I recently came across this story for the first time in many years. It had a profound impact on me when I first read it, and I believe this story can help others as well. It’s part of the introduction from The Lakota Way: Stories & Lessons for Living, by Joseph M. Marshall III, and shares a grandfather’s wisdom about dealing with the cruel things that children sometimes say to one another.

Let the Wind Blow Through You

“A playground dispute in the fourth grade concluded with a barrage of epithets hurled at me, each one more stinging than the one before. I was called every derogatory name for Indians that two white fourth-grade classmates could remember. Stunned, I could think of nothing equally hurtful to throw back.

That evening, still hurting from the insults, I told my grandfather about the incident.

“Words can hurt,” he said, “but only if you let them. They called you bad names. Were you changed into the things they called you?”

“No,” I replied.

“You cannot forget what they said any more than you cannot feel the wind when it blows. But if you learn to let the wind blow through you, you will take away its power to blow you down. If you let the words pass through you, without letting them catch on your anger or pride, you will not feel them.”

My grandfather’s wise counsel has helped me through many storms in life. How his quiet, yet powerful comments influenced me, and still do, is one of my favorite stories. When I tell young people how my grandfather’s words helped me, I can feel those words going into their hearts.”

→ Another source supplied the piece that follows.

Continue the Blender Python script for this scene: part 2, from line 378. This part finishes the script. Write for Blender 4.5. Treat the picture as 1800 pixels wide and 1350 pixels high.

I find this story empowering. It’s a beautiful way to help face the reality that children and adults alike are capable of saying incredibly hurtful things. So how do we teach resilience? How do we teach children to cope with the inexcusable and inevitable cruelty that they will surely face at some point in their lives?

Values and coping strategies are taught in more ways than one. Sometimes a direct, discussion-oriented approach is helpful; teaching through example is even more powerful. But never underestimate the power of storytelling. When stories enter a child’s heart, mind and imagination, they teach vicariously and their meanings often expand over time.

What are your favorite “teaching stories”?